Clinton criticises Democrat rivals

Senator criticises ‘mud slinging’ as race for presidential nomination gets personal.

clinton barack obama debate las vegas
Clinton was criticisesd by Obama for not being clear on key issues important to US voters [Reuters]
Clinton said that the first priority of the US president was to maintain strong national security.
 
“The first obligation of the president of the United States is to protect and defend the United States of America… That doesn’t mean that it is to the exclusion of other interests,” she said.

However, Edwards said that Clinton had abetted “neocons” in a senate vote to designate Iran’s Revolutionary Guard as a terror group.

Criticism continues

The Las Vegas debate came seven weeks before the Iowa caucus, the vote which marks the beginning of the state-by-state battle by Democrats and Republicans to select nominees for the presidential election in November 2008.

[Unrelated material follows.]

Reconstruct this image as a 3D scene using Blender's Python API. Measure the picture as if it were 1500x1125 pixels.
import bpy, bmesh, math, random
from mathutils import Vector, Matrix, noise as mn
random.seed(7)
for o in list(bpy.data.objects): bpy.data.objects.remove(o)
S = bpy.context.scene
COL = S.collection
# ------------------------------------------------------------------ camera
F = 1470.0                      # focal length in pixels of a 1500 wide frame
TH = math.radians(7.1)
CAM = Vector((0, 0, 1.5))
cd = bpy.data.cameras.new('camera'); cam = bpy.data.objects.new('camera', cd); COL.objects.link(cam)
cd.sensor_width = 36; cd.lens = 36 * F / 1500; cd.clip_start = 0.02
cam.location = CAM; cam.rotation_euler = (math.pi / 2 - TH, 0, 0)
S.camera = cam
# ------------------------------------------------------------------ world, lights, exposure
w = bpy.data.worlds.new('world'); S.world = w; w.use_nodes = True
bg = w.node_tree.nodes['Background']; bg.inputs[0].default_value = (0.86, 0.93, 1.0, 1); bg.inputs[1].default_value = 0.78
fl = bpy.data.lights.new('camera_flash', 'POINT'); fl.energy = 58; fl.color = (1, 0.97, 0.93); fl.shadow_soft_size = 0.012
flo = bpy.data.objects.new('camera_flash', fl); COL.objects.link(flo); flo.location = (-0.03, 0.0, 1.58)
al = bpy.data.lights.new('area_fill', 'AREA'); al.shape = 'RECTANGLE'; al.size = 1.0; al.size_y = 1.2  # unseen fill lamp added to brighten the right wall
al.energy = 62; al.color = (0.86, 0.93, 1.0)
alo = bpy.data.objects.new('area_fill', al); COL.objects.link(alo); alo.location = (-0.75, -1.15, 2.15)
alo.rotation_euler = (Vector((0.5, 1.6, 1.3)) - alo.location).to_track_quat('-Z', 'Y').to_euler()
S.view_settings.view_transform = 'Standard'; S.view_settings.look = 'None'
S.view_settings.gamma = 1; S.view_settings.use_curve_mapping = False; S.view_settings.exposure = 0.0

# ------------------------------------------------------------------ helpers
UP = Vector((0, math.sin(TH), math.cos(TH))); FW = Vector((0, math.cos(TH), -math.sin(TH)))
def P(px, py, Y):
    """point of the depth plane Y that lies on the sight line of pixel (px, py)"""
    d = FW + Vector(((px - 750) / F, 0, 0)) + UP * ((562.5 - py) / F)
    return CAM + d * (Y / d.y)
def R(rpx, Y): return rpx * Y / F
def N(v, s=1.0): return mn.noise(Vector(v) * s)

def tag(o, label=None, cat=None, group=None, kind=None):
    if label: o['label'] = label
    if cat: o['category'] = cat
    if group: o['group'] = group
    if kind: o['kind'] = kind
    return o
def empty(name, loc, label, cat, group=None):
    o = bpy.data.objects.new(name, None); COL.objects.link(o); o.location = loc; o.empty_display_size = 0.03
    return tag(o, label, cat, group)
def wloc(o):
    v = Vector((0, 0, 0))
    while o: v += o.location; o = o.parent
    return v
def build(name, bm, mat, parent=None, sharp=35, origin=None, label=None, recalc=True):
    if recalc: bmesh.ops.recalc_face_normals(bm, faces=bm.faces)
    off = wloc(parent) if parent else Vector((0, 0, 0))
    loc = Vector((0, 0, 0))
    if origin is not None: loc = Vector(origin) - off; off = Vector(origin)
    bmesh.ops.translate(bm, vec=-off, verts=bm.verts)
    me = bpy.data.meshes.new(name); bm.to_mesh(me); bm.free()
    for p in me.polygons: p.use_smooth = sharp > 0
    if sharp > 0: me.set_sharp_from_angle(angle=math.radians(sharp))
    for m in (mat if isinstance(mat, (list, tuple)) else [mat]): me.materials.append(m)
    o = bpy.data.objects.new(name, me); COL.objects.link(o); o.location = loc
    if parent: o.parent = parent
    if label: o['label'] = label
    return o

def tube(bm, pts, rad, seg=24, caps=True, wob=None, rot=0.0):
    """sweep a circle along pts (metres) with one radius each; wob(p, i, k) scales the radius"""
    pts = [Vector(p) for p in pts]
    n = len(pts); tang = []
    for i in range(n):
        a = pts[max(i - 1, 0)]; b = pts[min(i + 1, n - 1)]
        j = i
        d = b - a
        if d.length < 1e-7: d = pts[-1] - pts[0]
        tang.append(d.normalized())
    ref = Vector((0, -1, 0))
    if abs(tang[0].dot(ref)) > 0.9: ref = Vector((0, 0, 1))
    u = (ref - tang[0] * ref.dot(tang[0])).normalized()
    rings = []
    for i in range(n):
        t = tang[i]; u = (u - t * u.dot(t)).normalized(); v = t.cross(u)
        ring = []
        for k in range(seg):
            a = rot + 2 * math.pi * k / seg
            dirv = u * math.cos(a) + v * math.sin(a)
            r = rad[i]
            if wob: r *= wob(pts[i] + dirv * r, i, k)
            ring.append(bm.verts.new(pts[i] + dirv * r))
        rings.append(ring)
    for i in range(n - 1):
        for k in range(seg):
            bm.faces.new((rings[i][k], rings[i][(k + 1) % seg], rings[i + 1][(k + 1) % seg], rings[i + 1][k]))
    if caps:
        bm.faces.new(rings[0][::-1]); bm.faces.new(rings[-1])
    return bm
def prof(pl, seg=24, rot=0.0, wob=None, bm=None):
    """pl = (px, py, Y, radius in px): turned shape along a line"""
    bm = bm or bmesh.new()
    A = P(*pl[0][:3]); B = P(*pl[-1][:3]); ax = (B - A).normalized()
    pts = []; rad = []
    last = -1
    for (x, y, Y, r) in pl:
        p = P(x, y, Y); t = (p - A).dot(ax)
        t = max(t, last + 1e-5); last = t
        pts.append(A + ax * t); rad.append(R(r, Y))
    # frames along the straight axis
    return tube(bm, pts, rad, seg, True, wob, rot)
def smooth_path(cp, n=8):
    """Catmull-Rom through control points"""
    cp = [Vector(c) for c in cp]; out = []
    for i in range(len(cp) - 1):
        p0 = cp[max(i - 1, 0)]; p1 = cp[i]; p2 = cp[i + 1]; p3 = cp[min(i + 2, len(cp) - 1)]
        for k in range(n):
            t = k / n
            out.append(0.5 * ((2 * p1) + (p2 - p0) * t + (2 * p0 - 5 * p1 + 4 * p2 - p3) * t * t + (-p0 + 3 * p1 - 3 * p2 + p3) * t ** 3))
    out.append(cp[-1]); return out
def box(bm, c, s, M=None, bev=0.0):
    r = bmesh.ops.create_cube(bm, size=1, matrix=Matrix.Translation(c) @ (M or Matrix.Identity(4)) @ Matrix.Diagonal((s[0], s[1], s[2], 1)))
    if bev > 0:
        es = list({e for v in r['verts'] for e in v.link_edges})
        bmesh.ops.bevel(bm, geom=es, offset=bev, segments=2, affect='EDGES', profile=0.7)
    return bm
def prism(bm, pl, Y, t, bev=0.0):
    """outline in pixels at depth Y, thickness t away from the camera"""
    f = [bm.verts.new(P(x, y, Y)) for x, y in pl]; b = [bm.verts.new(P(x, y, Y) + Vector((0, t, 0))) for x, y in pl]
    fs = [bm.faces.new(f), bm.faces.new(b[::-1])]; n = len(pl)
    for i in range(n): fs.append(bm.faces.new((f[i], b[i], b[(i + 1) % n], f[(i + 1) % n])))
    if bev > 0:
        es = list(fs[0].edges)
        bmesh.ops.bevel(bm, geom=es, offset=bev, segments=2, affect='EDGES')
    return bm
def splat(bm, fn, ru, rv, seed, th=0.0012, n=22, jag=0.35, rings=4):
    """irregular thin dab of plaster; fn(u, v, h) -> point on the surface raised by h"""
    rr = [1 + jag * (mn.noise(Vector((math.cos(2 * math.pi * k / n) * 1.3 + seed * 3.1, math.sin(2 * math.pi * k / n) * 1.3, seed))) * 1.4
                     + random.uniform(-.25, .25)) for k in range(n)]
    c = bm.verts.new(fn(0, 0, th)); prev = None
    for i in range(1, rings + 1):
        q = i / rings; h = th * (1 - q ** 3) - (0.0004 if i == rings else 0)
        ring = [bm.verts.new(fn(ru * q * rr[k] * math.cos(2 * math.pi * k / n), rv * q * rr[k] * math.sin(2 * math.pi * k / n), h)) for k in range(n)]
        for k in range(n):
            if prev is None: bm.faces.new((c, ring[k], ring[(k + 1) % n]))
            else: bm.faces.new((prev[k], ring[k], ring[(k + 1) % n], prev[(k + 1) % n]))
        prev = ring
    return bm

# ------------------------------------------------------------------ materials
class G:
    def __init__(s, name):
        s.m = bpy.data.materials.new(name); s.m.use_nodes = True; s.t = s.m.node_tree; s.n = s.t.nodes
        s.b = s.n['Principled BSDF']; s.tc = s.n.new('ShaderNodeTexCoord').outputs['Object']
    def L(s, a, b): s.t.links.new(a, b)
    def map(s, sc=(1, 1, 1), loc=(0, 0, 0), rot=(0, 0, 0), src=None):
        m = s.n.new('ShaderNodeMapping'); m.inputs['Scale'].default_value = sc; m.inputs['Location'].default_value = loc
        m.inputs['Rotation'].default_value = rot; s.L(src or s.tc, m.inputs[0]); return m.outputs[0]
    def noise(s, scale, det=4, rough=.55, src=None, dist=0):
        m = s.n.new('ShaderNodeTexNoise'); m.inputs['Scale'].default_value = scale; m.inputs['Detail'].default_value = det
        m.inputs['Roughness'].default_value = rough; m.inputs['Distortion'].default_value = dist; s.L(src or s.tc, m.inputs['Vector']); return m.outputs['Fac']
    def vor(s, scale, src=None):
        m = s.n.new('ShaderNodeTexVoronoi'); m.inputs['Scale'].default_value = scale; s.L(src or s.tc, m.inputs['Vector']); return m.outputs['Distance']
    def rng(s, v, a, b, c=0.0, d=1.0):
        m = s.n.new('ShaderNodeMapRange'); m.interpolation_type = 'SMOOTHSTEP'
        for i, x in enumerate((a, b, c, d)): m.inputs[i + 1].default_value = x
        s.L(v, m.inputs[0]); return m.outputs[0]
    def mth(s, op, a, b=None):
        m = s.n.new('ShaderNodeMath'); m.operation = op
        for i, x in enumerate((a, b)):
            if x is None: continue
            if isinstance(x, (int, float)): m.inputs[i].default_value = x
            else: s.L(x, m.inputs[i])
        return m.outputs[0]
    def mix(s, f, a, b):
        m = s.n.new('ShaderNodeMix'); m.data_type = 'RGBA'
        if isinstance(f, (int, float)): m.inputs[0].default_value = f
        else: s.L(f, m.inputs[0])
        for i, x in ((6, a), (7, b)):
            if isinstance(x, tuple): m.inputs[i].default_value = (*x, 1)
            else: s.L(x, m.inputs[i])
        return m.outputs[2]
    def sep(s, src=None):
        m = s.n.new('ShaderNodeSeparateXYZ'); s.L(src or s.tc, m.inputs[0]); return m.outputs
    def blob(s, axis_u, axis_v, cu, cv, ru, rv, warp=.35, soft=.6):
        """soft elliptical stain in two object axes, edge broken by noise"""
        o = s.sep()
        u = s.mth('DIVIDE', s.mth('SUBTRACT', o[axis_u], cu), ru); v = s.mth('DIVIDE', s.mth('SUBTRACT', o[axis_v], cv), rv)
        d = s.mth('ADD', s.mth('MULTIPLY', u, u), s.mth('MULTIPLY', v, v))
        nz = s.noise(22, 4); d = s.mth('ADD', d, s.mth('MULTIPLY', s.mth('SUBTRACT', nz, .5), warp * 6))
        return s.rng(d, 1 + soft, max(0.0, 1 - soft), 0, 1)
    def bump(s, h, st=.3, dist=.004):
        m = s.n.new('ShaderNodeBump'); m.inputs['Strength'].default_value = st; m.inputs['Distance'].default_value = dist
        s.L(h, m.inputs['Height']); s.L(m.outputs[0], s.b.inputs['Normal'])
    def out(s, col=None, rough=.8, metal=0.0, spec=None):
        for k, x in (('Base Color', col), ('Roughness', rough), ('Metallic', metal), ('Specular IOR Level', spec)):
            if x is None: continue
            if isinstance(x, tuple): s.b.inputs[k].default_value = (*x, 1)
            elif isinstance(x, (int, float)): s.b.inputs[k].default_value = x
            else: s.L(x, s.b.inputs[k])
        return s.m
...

Clinton was under pressure after her campaign team accused her rivals of “piling on” her in the last debate.

However, Clinton’s opponents continued to criticise her in the Las Vegas discussion, in an attempt to bolster their own campaigns and close the gap on her.

“She says she will bring change to Washington, while she continues to defend a system that does not work, that is broken, that is rigged and is corrupt,” Edwards said.

Obama said Clinton was unable to give clear answers on certain issues, referring to her difficulty in explaining why she did not support driver’s licences for illegal immigrants

“What the American people are looking for right now is straight answers to tough questions, and that is not what we’ve seen out of Senator Clinton on a host of issues,” Obama said.

‘Mud-slinging’

Other candidates in the debate criticised the strategy by some candidates of launching attacks on rivals.

“Let’s stop this mud-slinging,” Bill Richardson, governor for New Mexico, said.

Chris Dodd, Connecticut senator, said the “shrillness” in the Democratic presidential debates would hurt the party when it reached out to independents and Republicans in the general election.

“When a campaign is about turning up the heat or who’s angrier or who’s yelling louder, the American people turn off,” he said.

Clinton, who has proposed a health care plan that mandates universal coverage, was critical of Obama and Edwards’ records on health care.

She said Edwards did not support universal health care when he ran for president in 2004, and said Obama’s health care plan would leave about 15 million Americans without cover.

“There is a big difference between Senator Obama and me. He starts from the premise of not reaching universal health care,” she said.